• [EXERCISE DESCRIPTION]
Output a verbatim copy of the data, cut off after the line that contains "return (x + 6.5, y - 15.3, z)".

• [RECORDED DATA]
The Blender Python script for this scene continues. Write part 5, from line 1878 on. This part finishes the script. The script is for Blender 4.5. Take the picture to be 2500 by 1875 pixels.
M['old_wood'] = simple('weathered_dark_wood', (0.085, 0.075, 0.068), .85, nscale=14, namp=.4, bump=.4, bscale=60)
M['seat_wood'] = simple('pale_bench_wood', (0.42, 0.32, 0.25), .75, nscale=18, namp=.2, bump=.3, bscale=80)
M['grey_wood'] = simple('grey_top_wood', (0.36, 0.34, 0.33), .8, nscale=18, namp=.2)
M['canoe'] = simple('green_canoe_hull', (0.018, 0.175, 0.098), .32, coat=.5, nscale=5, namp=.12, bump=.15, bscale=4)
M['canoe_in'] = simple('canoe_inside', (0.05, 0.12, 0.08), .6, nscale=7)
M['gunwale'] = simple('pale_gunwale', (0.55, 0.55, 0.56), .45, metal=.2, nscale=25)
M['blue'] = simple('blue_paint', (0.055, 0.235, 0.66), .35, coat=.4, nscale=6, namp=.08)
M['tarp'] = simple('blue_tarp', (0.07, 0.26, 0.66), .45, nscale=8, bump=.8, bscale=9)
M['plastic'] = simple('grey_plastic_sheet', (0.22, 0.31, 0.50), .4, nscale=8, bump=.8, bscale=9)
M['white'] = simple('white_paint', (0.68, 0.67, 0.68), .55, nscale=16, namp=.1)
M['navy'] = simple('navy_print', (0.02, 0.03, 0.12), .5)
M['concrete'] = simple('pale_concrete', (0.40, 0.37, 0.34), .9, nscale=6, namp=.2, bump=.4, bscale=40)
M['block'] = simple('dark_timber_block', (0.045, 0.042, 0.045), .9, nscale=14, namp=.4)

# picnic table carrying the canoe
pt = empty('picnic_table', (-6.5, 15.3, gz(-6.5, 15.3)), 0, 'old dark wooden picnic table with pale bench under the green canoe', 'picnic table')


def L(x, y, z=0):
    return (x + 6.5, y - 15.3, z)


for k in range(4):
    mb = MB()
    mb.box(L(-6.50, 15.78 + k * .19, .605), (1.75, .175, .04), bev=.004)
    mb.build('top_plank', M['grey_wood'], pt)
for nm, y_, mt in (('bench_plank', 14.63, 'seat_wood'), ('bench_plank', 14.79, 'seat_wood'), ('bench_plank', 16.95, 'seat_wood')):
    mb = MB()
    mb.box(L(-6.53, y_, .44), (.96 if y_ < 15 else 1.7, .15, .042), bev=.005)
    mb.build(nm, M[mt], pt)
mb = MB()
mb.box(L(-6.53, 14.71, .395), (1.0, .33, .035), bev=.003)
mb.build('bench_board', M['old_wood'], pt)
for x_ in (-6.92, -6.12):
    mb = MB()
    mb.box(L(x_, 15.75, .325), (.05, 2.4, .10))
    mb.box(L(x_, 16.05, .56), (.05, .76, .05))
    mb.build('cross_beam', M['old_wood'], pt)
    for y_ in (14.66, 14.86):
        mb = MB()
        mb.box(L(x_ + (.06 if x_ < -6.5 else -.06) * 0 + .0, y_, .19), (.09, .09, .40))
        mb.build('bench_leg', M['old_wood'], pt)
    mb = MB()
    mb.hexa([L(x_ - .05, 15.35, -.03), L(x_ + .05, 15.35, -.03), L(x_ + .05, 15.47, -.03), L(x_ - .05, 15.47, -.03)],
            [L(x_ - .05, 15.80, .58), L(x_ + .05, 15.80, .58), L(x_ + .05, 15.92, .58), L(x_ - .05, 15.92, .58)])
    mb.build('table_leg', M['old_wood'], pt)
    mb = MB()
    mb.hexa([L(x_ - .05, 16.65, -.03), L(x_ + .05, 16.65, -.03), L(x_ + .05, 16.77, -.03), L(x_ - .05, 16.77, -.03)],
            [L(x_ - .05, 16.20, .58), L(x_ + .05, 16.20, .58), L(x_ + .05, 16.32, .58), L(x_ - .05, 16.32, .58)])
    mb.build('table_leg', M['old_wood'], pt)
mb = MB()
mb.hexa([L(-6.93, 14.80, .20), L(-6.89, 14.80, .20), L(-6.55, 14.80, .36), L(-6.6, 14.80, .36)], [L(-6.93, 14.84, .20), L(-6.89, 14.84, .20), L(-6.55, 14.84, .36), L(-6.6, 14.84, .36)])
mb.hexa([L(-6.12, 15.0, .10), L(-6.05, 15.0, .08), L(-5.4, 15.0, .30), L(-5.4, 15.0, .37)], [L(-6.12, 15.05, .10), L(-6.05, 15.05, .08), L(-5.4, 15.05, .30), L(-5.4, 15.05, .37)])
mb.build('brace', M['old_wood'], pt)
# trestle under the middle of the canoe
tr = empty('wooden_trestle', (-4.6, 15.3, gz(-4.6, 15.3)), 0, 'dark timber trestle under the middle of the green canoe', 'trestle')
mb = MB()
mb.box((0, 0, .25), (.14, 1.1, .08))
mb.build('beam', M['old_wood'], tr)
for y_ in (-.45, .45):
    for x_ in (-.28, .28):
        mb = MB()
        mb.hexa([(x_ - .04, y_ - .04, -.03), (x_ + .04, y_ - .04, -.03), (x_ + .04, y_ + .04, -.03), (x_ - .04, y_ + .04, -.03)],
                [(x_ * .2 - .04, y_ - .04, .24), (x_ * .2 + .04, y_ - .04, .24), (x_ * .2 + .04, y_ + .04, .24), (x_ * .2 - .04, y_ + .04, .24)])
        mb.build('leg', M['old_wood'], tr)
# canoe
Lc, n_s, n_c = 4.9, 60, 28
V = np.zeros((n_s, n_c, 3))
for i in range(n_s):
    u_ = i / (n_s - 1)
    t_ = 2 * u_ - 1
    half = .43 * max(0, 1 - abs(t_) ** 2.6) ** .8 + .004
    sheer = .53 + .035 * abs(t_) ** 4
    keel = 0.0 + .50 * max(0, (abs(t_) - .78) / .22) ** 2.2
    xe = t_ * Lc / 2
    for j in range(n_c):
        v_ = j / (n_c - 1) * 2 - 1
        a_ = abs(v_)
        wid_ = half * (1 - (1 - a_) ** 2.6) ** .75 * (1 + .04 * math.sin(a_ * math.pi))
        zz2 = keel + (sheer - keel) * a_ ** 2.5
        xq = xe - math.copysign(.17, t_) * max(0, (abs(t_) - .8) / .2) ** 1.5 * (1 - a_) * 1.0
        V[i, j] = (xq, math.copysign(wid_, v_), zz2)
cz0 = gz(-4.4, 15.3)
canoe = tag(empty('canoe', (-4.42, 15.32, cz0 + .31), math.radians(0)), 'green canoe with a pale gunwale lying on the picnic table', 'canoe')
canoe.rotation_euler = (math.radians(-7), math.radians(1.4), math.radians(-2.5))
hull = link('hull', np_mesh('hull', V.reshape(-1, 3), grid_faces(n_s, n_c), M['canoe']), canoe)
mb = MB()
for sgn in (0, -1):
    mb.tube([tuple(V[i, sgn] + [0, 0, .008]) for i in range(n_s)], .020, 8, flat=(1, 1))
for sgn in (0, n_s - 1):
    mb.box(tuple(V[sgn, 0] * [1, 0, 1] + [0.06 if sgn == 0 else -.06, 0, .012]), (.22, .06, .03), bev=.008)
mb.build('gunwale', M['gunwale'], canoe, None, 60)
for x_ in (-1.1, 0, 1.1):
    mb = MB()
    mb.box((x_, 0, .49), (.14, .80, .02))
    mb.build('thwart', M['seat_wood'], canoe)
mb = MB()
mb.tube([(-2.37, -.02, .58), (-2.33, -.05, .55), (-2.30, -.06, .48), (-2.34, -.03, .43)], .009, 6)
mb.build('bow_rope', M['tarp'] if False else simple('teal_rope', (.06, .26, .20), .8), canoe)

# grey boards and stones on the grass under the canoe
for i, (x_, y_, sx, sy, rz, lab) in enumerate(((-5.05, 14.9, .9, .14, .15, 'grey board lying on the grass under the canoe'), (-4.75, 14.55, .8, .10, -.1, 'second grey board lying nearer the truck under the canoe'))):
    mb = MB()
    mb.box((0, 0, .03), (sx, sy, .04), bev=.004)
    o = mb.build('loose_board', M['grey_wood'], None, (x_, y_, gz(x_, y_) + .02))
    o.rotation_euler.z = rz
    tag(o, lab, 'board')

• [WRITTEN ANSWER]
The Blender Python script for this scene continues. Write part 5, from line 1878 on. This part finishes the script. The script is for Blender 4.5. Take the picture to be 2500 by 1875 pixels.
M['old_wood'] = simple('weathered_dark_wood', (0.085, 0.075, 0.068), .85, nscale=14, namp=.4, bump=.4, bscale=60)
M['seat_wood'] = simple('pale_bench_wood', (0.42, 0.32, 0.25), .75, nscale=18, namp=.2, bump=.3, bscale=80)
M['grey_wood'] = simple('grey_top_wood', (0.36, 0.34, 0.33), .8, nscale=18, namp=.2)
M['canoe'] = simple('green_canoe_hull', (0.018, 0.175, 0.098), .32, coat=.5, nscale=5, namp=.12, bump=.15, bscale=4)
M['canoe_in'] = simple('canoe_inside', (0.05, 0.12, 0.08), .6, nscale=7)
M['gunwale'] = simple('pale_gunwale', (0.55, 0.55, 0.56), .45, metal=.2, nscale=25)
M['blue'] = simple('blue_paint', (0.055, 0.235, 0.66), .35, coat=.4, nscale=6, namp=.08)
M['tarp'] = simple('blue_tarp', (0.07, 0.26, 0.66), .45, nscale=8, bump=.8, bscale=9)
M['plastic'] = simple('grey_plastic_sheet', (0.22, 0.31, 0.50), .4, nscale=8, bump=.8, bscale=9)
M['white'] = simple('white_paint', (0.68, 0.67, 0.68), .55, nscale=16, namp=.1)
M['navy'] = simple('navy_print', (0.02, 0.03, 0.12), .5)
M['concrete'] = simple('pale_concrete', (0.40, 0.37, 0.34), .9, nscale=6, namp=.2, bump=.4, bscale=40)
M['block'] = simple('dark_timber_block', (0.045, 0.042, 0.045), .9, nscale=14, namp=.4)

# picnic table carrying the canoe
pt = empty('picnic_table', (-6.5, 15.3, gz(-6.5, 15.3)), 0, 'old dark wooden picnic table with pale bench under the green canoe', 'picnic table')


def L(x, y, z=0):
    return (x + 6.5, y - 15.3, z)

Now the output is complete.